Round and Round We Go
Prior to 2008, I viewed many appraisals with a bit a disbelief. The economy was growing at 3-4% but real estate prices in NJ were going up by 20%. Something had to give and it sure did.
When I started doing foreclosure defense work, I was shocked to see the mortgages that were being given out based on highly questionable income. How could a guy that worked as a manager at Home Depot get a $500,000 mortgage? Moreover, who, in their right mind, could believe that that person was making $10,000 per month? Welcome to the world of stated income loans.
Any sane person would conclude that the manager at Home Depot was not making $120,000 per year. One would think that an underwriter would come to that same conclusion. How, then, could the employer of that underwriter lend a half million dollars to that manager. If not based on income, it had to be based on the value of the collateral. Enter the appraiser.
More than a few appraisers were fudging their appraisals. The problem that I found was that it was difficult to get an expert to testify that another appraiser was playing games. A tight little group. At any rate, I was not able to go after any appraiser in my 5 years of foreclosure defense litigation.
That brings us up to an article in today’s WSJ about inflated appraisals. Banks are auditing loan applications, or so they say, and are seeing more and more questionable appraisals. As prices have leveled, appraisers are claiming that loan officers and real estate brokers are putting the heat on them to come up with values to justify the loans. Isn’t that fraud??? or predatory lending?? or both. The OCC and Freddie Mac are investigating.

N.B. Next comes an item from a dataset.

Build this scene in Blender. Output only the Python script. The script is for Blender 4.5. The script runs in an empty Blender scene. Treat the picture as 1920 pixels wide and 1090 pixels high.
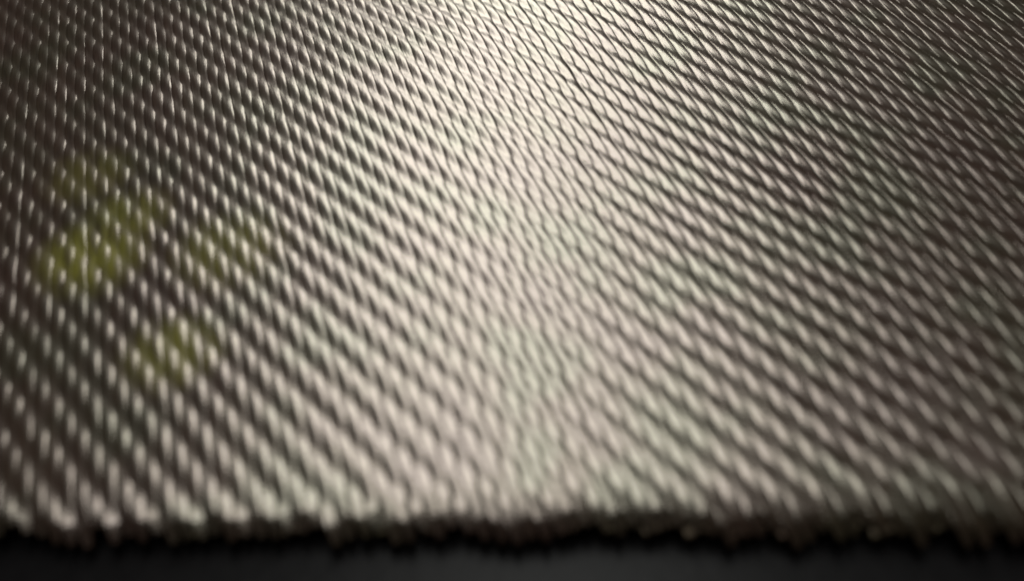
import bpy, math, random
import numpy as np
from mathutils import Matrix, Vector

# ------------------------------------------------------------------ scale
P = 0.0005                     # thread pitch of the cloth: half a millimetre
scene = bpy.context.scene
coll = scene.collection
rng = np.random.default_rng(7)

# ------------------------------------------------------------------ camera
cam_data = bpy.data.cameras.new("camera")
cam = bpy.data.objects.new("camera", cam_data)
coll.objects.link(cam)
right = Vector((0.95625941, -0.2886333, -0.04752647))
up = Vector((0.23949029, 0.67920891, 0.69377205))
back = Vector((-0.16796531, -0.67480817, 0.71862479))
pos = Vector((-8.89878, -95.09688, 60.83564 + 0.35)) * P
m = Matrix.Identity(4)
for r in range(3):
    m[r][0], m[r][1], m[r][2], m[r][3] = right[r], up[r], back[r], pos[r]
cam.matrix_world = m
cam_data.sensor_width = 36.0
cam_data.sensor_fit = 'HORIZONTAL'
cam_data.lens = 36.0 * 1886.09 / 1920.0
cam_data.clip_start = 0.001
cam_data.clip_end = 50.0
cam_data.dof.use_dof = True
cam_data.dof.focus_distance = 112 * P
cam_data.dof.aperture_fstop = 30.0
scene.camera = cam

# ------------------------------------------------------------------ world + lamp
world = bpy.data.worlds.new("World")
scene.world = world
world.use_nodes = True
bg = world.node_tree.nodes["Background"]
bg.inputs[0].default_value = (1.0, 0.93, 0.86, 1)
bg.inputs[1].default_value = 0.02

def area_lamp(name, az, elev, dist, w, h, power, col, target):
    ld = bpy.data.lights.new(name, 'AREA')
    ld.shape = 'RECTANGLE'
    ld.size, ld.size_y = w, h
    ld.energy = power
    ld.color = col
    o = bpy.data.objects.new(name, ld)
    coll.objects.link(o)
    d = Vector((math.sin(az) * math.cos(elev), math.cos(az) * math.cos(elev), math.sin(elev)))
    o.location = target + d * dist
    o.rotation_euler = d.to_track_quat('Z', 'Y').to_euler()
    return o
target = Vector((10, -28, 0)) * P
area_lamp("window_lamp", math.radians(16.0), math.radians(60), 0.5, 0.135, 0.84, 4.2, (1.0, 0.915, 0.79), target)

scene.cycles.filter_width = 1.8          # soft small-sensor lens
vs = scene.view_settings
vs.view_transform = 'Standard'
vs.look = 'None'
vs.exposure = 0.0
vs.gamma = 1.0
vs.use_curve_mapping = False

# ------------------------------------------------------------------ materials
def N(nt, kind, **kw):
    n = nt.nodes.new(kind)
    for k, v in kw.items():
        setattr(n, k, v)
    return n

def yarn_material(name, base, rough, spec=1.0):
    mt = bpy.data.materials.new(name)
    mt.use_nodes = True
    nt = mt.node_tree
    L = nt.links.new
    b = nt.nodes["Principled BSDF"]
    geo = N(nt, 'ShaderNodeNewGeometry')
    oi = N(nt, 'ShaderNodeObjectInfo')
    # dye mottling over the cloth, a few threads across
    def noise(scale, detail, vec=None, dims='3D'):
        n = N(nt, 'ShaderNodeTexNoise', noise_dimensions=dims)
        n.inputs['Scale'].default_value = scale
        n.inputs['Detail'].default_value = detail
        if vec is not None:
            L(vec, n.inputs['Vector'])
        return n
    n1 = noise(1 / (9 * P), 2, geo.outputs['Position'])
    ramp = N(nt, 'ShaderNodeValToRGB')
    e = ramp.color_ramp.elements
    e[0].position, e[0].color = 0.36, (base[0] * .88, base[1] * 1.07, base[2] * .92, 1)
    e[1].position, e[1].color = 0.64, (base[0] * 1.08, base[1] * .95, base[2] * 1.03, 1)
    mid = ramp.color_ramp.elements.new(0.5); mid.color = (*base, 1)
    L(n1.outputs['Fac'], ramp.inputs['Fac'])
    tint = N(nt, 'ShaderNodeValToRGB')
    te = tint.color_ramp.elements
    te[0].position, te[0].color = 0.36, (.955, 1, .93, 1)
    te[1].position, te[1].color = 0.64, (1, .965, .965, 1)
    tm = te.new(0.5); tm.color = (1, .98, .95, 1)
    L(n1.outputs['Fac'], tint.inputs['Fac'])
    L(tint.outputs[0], b.inputs['Specular Tint'])
    # soft yellow-green patches mixed into the yarn colour, broken up along the warp
    col = ramp.outputs[0]
    patch = None
    for cx, cy, rad, amt in ((-28.9, -21.3, 5.0, .8), (-25.7, -17.0, 4.2, .55), (-17.1, -24.8, 5.2, .45), (-22.7, -35.4, 4.2, .6), (-29.1, -9.4, 4.4, .3)):
        dn = N(nt, 'ShaderNodeVectorMath', operation='DISTANCE')
        L(geo.outputs['Position'], dn.inputs[0]); dn.inputs[1].default_value = (cx * P, cy * P, 0.2 * P)
        ma = N(nt, 'ShaderNodeMapRange', interpolation_type='SMOOTHSTEP')
        ma.inputs['From Min'].default_value, ma.inputs['From Max'].default_value = rad * 1.3 * P, rad * P * .3
        ma.inputs['To Min'].default_value, ma.inputs['To Max'].default_value = 0, amt
        L(dn.outputs['Value'], ma.inputs['Value'])
        if patch is None: patch = ma.outputs[0]
        else:
            mx = N(nt, 'ShaderNodeMath', operation='MAXIMUM')
            L(patch, mx.inputs[0]); L(ma.outputs[0], mx.inputs[1]); patch = mx.outputs[0]
    sv = N(nt, 'ShaderNodeVectorMath', operation='MULTIPLY')
    L(geo.outputs['Position'], sv.inputs[0]); sv.inputs[1].default_value = (1.0, 0.22, 1.0)
    ns = noise(1 / (1.1 * P), 3, sv.outputs[0])
    nm = N(nt, 'ShaderNodeMapRange')
    nm.inputs['From Min'].default_value, nm.inputs['From Max'].default_value = .2, .5
    L(ns.outputs['Fac'], nm.inputs['Value'])
    sm = N(nt, 'ShaderNodeMath', operation='MULTIPLY')
    L(patch, sm.inputs[0]); L(nm.outputs[0], sm.inputs[1])
    mixs = N(nt, 'ShaderNodeMix', data_type='RGBA')
    L(sm.outputs[0], mixs.inputs['Factor']); L(col, mixs.inputs['A'])
    mixs.inputs['B'].default_value = (0.10, 0.105, 0.014, 1)
    col = mixs.outputs['Result']
    # filaments running along the yarn
    uv = N(nt, 'ShaderNodeUVMap', uv_map='UVMap')
    mp = N(nt, 'ShaderNodeMapping')
    mp.inputs['Scale'].default_value = (11.0, 0.55, 1.0)
    L(uv.outputs['UV'], mp.inputs['Vector'])
    add = N(nt, 'ShaderNodeVectorMath', operation='ADD')
    sc = N(nt, 'ShaderNodeVectorMath', operation='SCALE')
    cmb = N(nt, 'ShaderNodeCombineXYZ')
    L(oi.outputs['Random'], cmb.inputs['X']); L(oi.outputs['Random'], cmb.inputs['Z'])
    L(cmb.outputs[0], sc.inputs[0]); sc.inputs['Scale'].default_value = 91.0
    L(mp.outputs[0], add.inputs[0]); L(sc.outputs[0], add.inputs[1])
    fil = noise(1.0, 3, add.outputs[0])
    hsv = N(nt, 'ShaderNodeHueSaturation')
    L(col, hsv.inputs['Color'])
    mr = N(nt, 'ShaderNodeMapRange')
    mr.inputs['From Min'].default_value, mr.inputs['From Max'].default_value = .25, .75
    mr.inputs['To Min'].default_value, mr.inputs['To Max'].default_value = .72, 1.28
    L(fil.outputs['Fac'], mr.inputs['Value'])
    mr2 = N(nt, 'ShaderNodeMapRange')
    mr2.inputs['To Min'].default_value, mr2.inputs['To Max'].default_value = .86, 1.12
    L(oi.outputs['Random'], mr2.inputs['Value'])
    mu = N(nt, 'ShaderNodeMath', operation='MULTIPLY')
    L(mr.outputs[0], mu.inputs[0]); L(mr2.outputs[0], mu.inputs[1])
    L(mu.outputs[0], hsv.inputs['Value'])
    L(hsv.outputs[0], b.inputs['Base Color'])
    bump = N(nt, 'ShaderNodeBump')
    bump.inputs['Strength'].default_value = 0.35
    bump.inputs['Distance'].default_value = 0.05 * P
    L(fil.outputs['Fac'], bump.inputs['Height'])
    L(bump.outputs[0], b.inputs['Normal'])
    b.inputs['Roughness'].default_value = rough
    b.inputs['IOR'].default_value = 1.5
    b.inputs['Specular IOR Level'].default_value = spec
    return mt

mat_warp = yarn_material("warp_yarn", (0.017, 0.011, 0.0075), 0.27)
mat_weft = yarn_material("weft_yarn", (0.075, 0.054, 0.04), 0.6, 0.3)

def table_material():
    mt = bpy.data.materials.new("black_table")
    mt.use_nodes = True
    nt = mt.node_tree
    b = nt.nodes["Principled BSDF"]
    geo = N(nt, 'ShaderNodeNewGeometry')
    n = N(nt, 'ShaderNodeTexNoise')
    n.inputs['Scale'].default_value = 1 / (1.2 * P)
    n.inputs['Detail'].default_value = 4
    nt.links.new(geo.outputs['Position'], n.inputs['Vector'])
    r = N(nt, 'ShaderNodeValToRGB')
    r.color_ramp.elements[0].color = (0.002, 0.002, 0.0025, 1)
    r.color_ramp.elements[1].color = (0.006, 0.006, 0.007, 1)
    nt.links.new(n.outputs['Fac'], r.inputs['Fac'])
    nt.links.new(r.outputs[0], b.inputs['Base Color'])
    bump = N(nt, 'ShaderNodeBump')
    bump.inputs['Strength'].default_value = 0.25
    bump.inputs['Distance'].default_value = 0.1 * P
    nt.links.new(n.outputs['Fac'], bump.inputs['Height'])
    nt.links.new(bump.outputs[0], b.inputs['Normal'])
    b.inputs['Roughness'].default_value = 0.33
    b.inputs['Specular IOR Level'].default_value = 0.05
    b.inputs['Specular Tint'].default_value = (0.8, 0.9, 1.0, 1)
    return mt
mat_table = table_material()

# ------------------------------------------------------------------ table
Z_TABLE = -2.2
def table():
    s = 600 * P
    z0, z1 = Z_TABLE * P, (Z_TABLE - 40) * P
    v = [(-s, -s, z0), (s, -s, z0), (s, s, z0), (-s, s, z0),
         (-s, -s, z1), (s, -s, z1), (s, s, z1), (-s, s, z1)]
    f = [(0, 1, 2, 3), (7, 6, 5, 4), (0, 4, 5, 1), (1, 5, 6, 2), (2, 6, 7, 3), (3, 7, 4, 0)]
    me = bpy.data.meshes.new("table_top")
    me.from_pydata(v, [], f)
    me.materials.append(mat_table)
    o = bpy.data.objects.new("table_top", me)
    coll.objects.link(o)
    o["kind"] = "structure"
    o["label"] = "smooth black table top under the near edge of the cloth"
    return o
table()

# ------------------------------------------------------------------ the cloth
# Five-shaft satin: warp x floats over four wefts and dips under the fifth,
# where (w - 2x) is a multiple of five (weft row w lies at Y = -w).
fabric = bpy.data.objects.new("satin_cloth", None)
coll.objects.link(fabric)
fabric["label"] = "beige satin weave cloth with a cut edge lying on the black table"
fabric["category"] = "cloth"

A0, A1, B0, B1 = -62.0, 88.0, -57.1, 28.0          # rectangle of cloth, cut on a slant to the threads
R10 = math.sqrt(10.0)
def clip(px, py, dx, dy, b0=None):
    """range of t for which (px,py)+t(dx,dy) is inside the cut rectangle"""
    lo, hi = -1e9, 1e9
    for nx, ny, c0, c1 in ((3 / R10, -1 / R10, A0, A1), (1 / R10, 3 / R10, B0 if b0 is None else b0, B1)):
        d = nx * dx + ny * dy
        q = nx * px + ny * py
        t0, t1 = (c0 - q) / d, (c1 - q) / d
        if t0 > t1: t0, t1 = t1, t0
        lo, hi = max(lo, t0), min(hi, t1)
    return lo, hi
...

The article goes on to say that surveys of real estate agents show that 31% lost deals because of low appraisals in March, 2012; 29% lost deals in March, 2013, but only 24% lost deals in March, 2014. Those numbers indicate that more and more appraisers are playing ball, but at the same time complaining that the real estate agents and bank officers are squeezing them
Finally, the article says that banks are turning to AMC’s (appraisal management companies) to assign appraisal work. This gets the loan officer (a source of pressure on the appraiser) out of the loop. However, appraisers now are complaining that the AMC’s are twisting their arms to come up with more favorable appraisals.
It’s funny. The appraiser blame loans officers, real estate agents and AMC for their own illegal activity. Sort of reminds me of my sons when they were little. Whenever I caught them doing something wrong, it was always someone else’s fault. More importantly, the question is what did the banking industry and their agents and the government learn from the 2008 meltdown. Looks like not much.